* **WHAT YOU NEED TO DO**: Write out the data again in full, exactly as it reads.
** Begin DATA SEGMENT **
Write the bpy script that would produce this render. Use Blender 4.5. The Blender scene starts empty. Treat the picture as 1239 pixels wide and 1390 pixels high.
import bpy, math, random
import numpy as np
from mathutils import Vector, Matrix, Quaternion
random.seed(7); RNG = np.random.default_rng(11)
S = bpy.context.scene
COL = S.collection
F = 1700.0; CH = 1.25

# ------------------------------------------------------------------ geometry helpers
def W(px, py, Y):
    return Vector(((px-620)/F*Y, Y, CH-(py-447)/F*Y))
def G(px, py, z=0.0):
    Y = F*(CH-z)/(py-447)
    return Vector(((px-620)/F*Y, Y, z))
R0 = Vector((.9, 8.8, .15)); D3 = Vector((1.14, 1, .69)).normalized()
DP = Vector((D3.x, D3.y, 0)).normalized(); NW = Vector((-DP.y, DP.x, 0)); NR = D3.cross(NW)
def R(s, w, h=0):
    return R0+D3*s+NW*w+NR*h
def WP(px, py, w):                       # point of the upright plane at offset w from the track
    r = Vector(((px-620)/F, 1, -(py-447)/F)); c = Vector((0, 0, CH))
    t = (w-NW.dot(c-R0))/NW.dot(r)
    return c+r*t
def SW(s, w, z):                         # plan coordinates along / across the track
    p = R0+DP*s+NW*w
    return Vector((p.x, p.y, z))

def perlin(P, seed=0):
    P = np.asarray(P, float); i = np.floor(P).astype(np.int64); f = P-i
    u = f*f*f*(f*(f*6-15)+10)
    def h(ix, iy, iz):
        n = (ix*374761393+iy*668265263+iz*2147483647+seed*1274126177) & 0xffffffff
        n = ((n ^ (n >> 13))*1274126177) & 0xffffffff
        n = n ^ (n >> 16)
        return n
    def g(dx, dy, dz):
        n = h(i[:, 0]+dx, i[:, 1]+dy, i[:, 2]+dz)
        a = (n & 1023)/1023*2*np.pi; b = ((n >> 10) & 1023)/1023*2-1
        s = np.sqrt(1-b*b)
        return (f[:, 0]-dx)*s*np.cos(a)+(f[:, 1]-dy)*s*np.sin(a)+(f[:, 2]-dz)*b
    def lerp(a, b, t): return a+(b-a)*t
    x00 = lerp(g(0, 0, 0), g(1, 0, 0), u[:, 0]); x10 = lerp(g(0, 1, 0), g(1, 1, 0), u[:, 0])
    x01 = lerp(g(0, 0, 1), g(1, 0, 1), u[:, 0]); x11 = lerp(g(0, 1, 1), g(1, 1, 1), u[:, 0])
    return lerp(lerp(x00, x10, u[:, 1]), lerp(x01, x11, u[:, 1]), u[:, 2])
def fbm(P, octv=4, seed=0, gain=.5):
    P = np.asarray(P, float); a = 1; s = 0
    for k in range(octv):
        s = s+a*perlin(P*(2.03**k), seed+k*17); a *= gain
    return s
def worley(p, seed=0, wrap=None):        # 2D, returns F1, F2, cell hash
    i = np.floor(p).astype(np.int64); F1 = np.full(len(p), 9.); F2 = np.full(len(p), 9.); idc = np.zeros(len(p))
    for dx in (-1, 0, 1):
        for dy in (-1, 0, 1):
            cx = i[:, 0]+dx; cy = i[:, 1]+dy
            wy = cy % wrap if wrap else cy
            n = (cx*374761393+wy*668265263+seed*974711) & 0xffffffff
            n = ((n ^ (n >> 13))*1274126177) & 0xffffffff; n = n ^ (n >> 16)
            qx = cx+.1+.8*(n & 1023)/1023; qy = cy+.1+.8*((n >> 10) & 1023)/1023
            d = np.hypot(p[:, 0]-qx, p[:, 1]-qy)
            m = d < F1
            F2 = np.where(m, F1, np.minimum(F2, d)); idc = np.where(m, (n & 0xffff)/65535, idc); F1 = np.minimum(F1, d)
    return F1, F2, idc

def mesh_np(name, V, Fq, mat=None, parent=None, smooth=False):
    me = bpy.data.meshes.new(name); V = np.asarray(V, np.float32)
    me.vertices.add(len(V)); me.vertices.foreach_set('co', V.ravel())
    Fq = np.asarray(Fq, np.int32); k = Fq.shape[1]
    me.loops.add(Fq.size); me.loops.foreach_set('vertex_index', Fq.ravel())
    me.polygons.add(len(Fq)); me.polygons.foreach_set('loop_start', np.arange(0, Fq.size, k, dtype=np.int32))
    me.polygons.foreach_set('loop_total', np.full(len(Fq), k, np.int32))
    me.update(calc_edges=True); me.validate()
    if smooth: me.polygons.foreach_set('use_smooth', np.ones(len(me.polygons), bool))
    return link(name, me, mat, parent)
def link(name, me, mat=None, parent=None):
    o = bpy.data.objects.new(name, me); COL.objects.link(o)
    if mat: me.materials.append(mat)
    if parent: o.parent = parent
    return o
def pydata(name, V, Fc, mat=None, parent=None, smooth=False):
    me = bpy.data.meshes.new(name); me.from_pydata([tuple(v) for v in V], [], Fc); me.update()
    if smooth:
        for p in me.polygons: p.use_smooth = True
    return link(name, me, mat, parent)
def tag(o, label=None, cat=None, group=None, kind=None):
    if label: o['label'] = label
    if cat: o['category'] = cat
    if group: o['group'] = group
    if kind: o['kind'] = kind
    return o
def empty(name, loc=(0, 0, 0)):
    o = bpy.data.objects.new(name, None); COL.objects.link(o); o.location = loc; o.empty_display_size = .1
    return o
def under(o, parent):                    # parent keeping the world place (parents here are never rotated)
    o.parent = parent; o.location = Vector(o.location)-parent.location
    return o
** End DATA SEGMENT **
* **SOLUTION**:
Write the bpy script that would produce this render. Use Blender 4.5. The Blender scene starts empty. Treat the picture as 1239 pixels wide and 1390 pixels high.
import bpy, math, random
import numpy as np
from mathutils import Vector, Matrix, Quaternion
random.seed(7); RNG = np.random.default_rng(11)
S = bpy.context.scene
COL = S.collection
F = 1700.0; CH = 1.25

# ------------------------------------------------------------------ geometry helpers
def W(px, py, Y):
    return Vector(((px-620)/F*Y, Y, CH-(py-447)/F*Y))
def G(px, py, z=0.0):
    Y = F*(CH-z)/(py-447)
    return Vector(((px-620)/F*Y, Y, z))
R0 = Vector((.9, 8.8, .15)); D3 = Vector((1.14, 1, .69)).normalized()
DP = Vector((D3.x, D3.y, 0)).normalized(); NW = Vector((-DP.y, DP.x, 0)); NR = D3.cross(NW)
def R(s, w, h=0):
    return R0+D3*s+NW*w+NR*h
def WP(px, py, w):                       # point of the upright plane at offset w from the track
    r = Vector(((px-620)/F, 1, -(py-447)/F)); c = Vector((0, 0, CH))
    t = (w-NW.dot(c-R0))/NW.dot(r)
    return c+r*t
def SW(s, w, z):                         # plan coordinates along / across the track
    p = R0+DP*s+NW*w
    return Vector((p.x, p.y, z))

def perlin(P, seed=0):
    P = np.asarray(P, float); i = np.floor(P).astype(np.int64); f = P-i
    u = f*f*f*(f*(f*6-15)+10)
    def h(ix, iy, iz):
        n = (ix*374761393+iy*668265263+iz*2147483647+seed*1274126177) & 0xffffffff
        n = ((n ^ (n >> 13))*1274126177) & 0xffffffff
        n = n ^ (n >> 16)
        return n
    def g(dx, dy, dz):
        n = h(i[:, 0]+dx, i[:, 1]+dy, i[:, 2]+dz)
        a = (n & 1023)/1023*2*np.pi; b = ((n >> 10) & 1023)/1023*2-1
        s = np.sqrt(1-b*b)
        return (f[:, 0]-dx)*s*np.cos(a)+(f[:, 1]-dy)*s*np.sin(a)+(f[:, 2]-dz)*b
    def lerp(a, b, t): return a+(b-a)*t
    x00 = lerp(g(0, 0, 0), g(1, 0, 0), u[:, 0]); x10 = lerp(g(0, 1, 0), g(1, 1, 0), u[:, 0])
    x01 = lerp(g(0, 0, 1), g(1, 0, 1), u[:, 0]); x11 = lerp(g(0, 1, 1), g(1, 1, 1), u[:, 0])
    return lerp(lerp(x00, x10, u[:, 1]), lerp(x01, x11, u[:, 1]), u[:, 2])
def fbm(P, octv=4, seed=0, gain=.5):
    P = np.asarray(P, float); a = 1; s = 0
    for k in range(octv):
        s = s+a*perlin(P*(2.03**k), seed+k*17); a *= gain
    return s
def worley(p, seed=0, wrap=None):        # 2D, returns F1, F2, cell hash
    i = np.floor(p).astype(np.int64); F1 = np.full(len(p), 9.); F2 = np.full(len(p), 9.); idc = np.zeros(len(p))
    for dx in (-1, 0, 1):
        for dy in (-1, 0, 1):
            cx = i[:, 0]+dx; cy = i[:, 1]+dy
            wy = cy % wrap if wrap else cy
            n = (cx*374761393+wy*668265263+seed*974711) & 0xffffffff
            n = ((n ^ (n >> 13))*1274126177) & 0xffffffff; n = n ^ (n >> 16)
            qx = cx+.1+.8*(n & 1023)/1023; qy = cy+.1+.8*((n >> 10) & 1023)/1023
            d = np.hypot(p[:, 0]-qx, p[:, 1]-qy)
            m = d < F1
            F2 = np.where(m, F1, np.minimum(F2, d)); idc = np.where(m, (n & 0xffff)/65535, idc); F1 = np.minimum(F1, d)
    return F1, F2, idc

def mesh_np(name, V, Fq, mat=None, parent=None, smooth=False):
    me = bpy.data.meshes.new(name); V = np.asarray(V, np.float32)
    me.vertices.add(len(V)); me.vertices.foreach_set('co', V.ravel())
    Fq = np.asarray(Fq, np.int32); k = Fq.shape[1]
    me.loops.add(Fq.size); me.loops.foreach_set('vertex_index', Fq.ravel())
    me.polygons.add(len(Fq)); me.polygons.foreach_set('loop_start', np.arange(0, Fq.size, k, dtype=np.int32))
    me.polygons.foreach_set('loop_total', np.full(len(Fq), k, np.int32))
    me.update(calc_edges=True); me.validate()
    if smooth: me.polygons.foreach_set('use_smooth', np.ones(len(me.polygons), bool))
    return link(name, me, mat, parent)
def link(name, me, mat=None, parent=None):
    o = bpy.data.objects.new(name, me); COL.objects.link(o)
    if mat: me.materials.append(mat)
    if parent: o.parent = parent
    return o
def pydata(name, V, Fc, mat=None, parent=None, smooth=False):
    me = bpy.data.meshes.new(name); me.from_pydata([tuple(v) for v in V], [], Fc); me.update()
    if smooth:
        for p in me.polygons: p.use_smooth = True
    return link(name, me, mat, parent)
def tag(o, label=None, cat=None, group=None, kind=None):
    if label: o['label'] = label
    if cat: o['category'] = cat
    if group: o['group'] = group
    if kind: o['kind'] = kind
    return o
def empty(name, loc=(0, 0, 0)):
    o = bpy.data.objects.new(name, None); COL.objects.link(o); o.location = loc; o.empty_display_size = .1
    return o
def under(o, parent):                    # parent keeping the world place (parents here are never rotated)
    o.parent = parent; o.location = Vector(o.location)-parent.location
    return o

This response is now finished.